By Tanya Roth, Esq. on June 24, 2011 | Last updated on March 21, 2019

Cigarette cartons might be looking like even more of a deterrent in the near future. However, the tobacco industry isn't letting the government scare their customers without a fight in the Sixth Circuit Court of Appeals.

Earlier this week, United States health officials announced that they would be placing graphic images of dead bodies, decaying teeth and a man breathing through a hole in his neck on packs of cigarettes, reports Reuters.

These new regulations were slated to go into effect in October, 2012. But now, several tobacco companies, including R.J. Reynolds and Lorillard Tobacco Co have filed suit before the Sixth Circuit Court of Appeals in Cincinnati.

The regulations were enacted under the Family Smoking Prevention and Tobacco Control Act. Cigarette companies claim that these regulations violate their First Amendment rights to communicate about their products to adult tobacco consumers.

A federal district court in Kentucky upheld much of the regulatory framework last year in the tobacco lawsuit, citing that the message from the graphic images did not alter the substance if the messages already appearing on the face of the cigarette cartons. The current messages state "Cigarettes are addictive" and "Smoking can kill you."

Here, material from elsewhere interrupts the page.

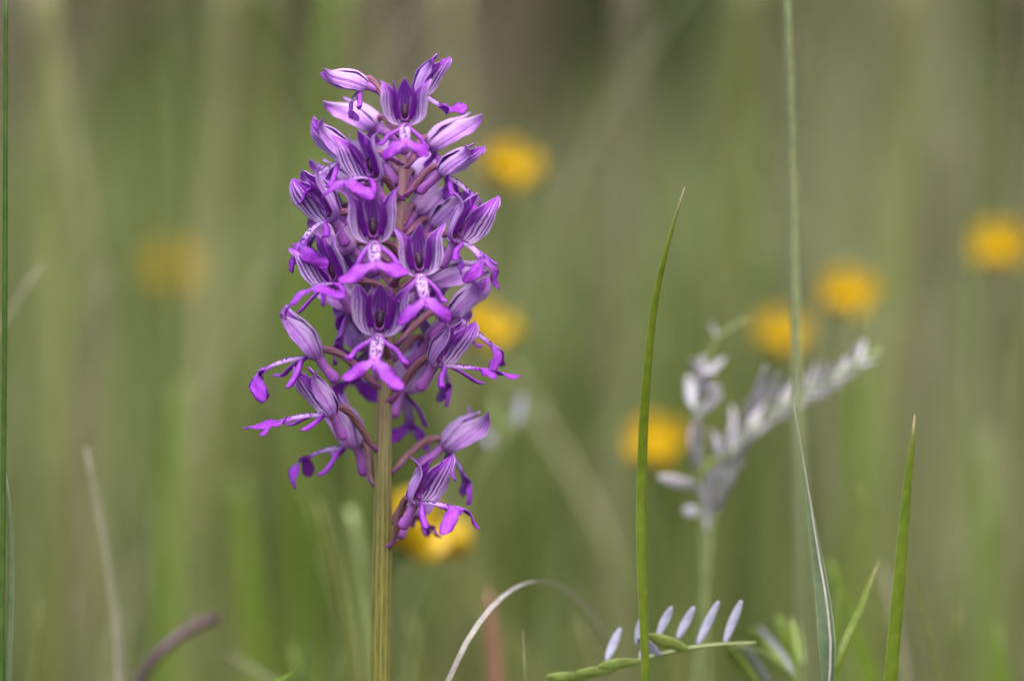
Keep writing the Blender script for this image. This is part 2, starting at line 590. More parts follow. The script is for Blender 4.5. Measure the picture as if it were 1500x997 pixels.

The decision was appealed before the Sixth Circuit, with the companies arguing that the government was forcing the companies to disseminate an anti-smoking message which would stigmatize and embarrass informed consumers, reports Reuters.

According to Health and Human Services Secretary Kathleen Sebelius, the new labels will be the "toughest and most effective health warnings" in U.S. history, writes the San Francisco Chronicle.

The oral arguments will be heard in July 2010.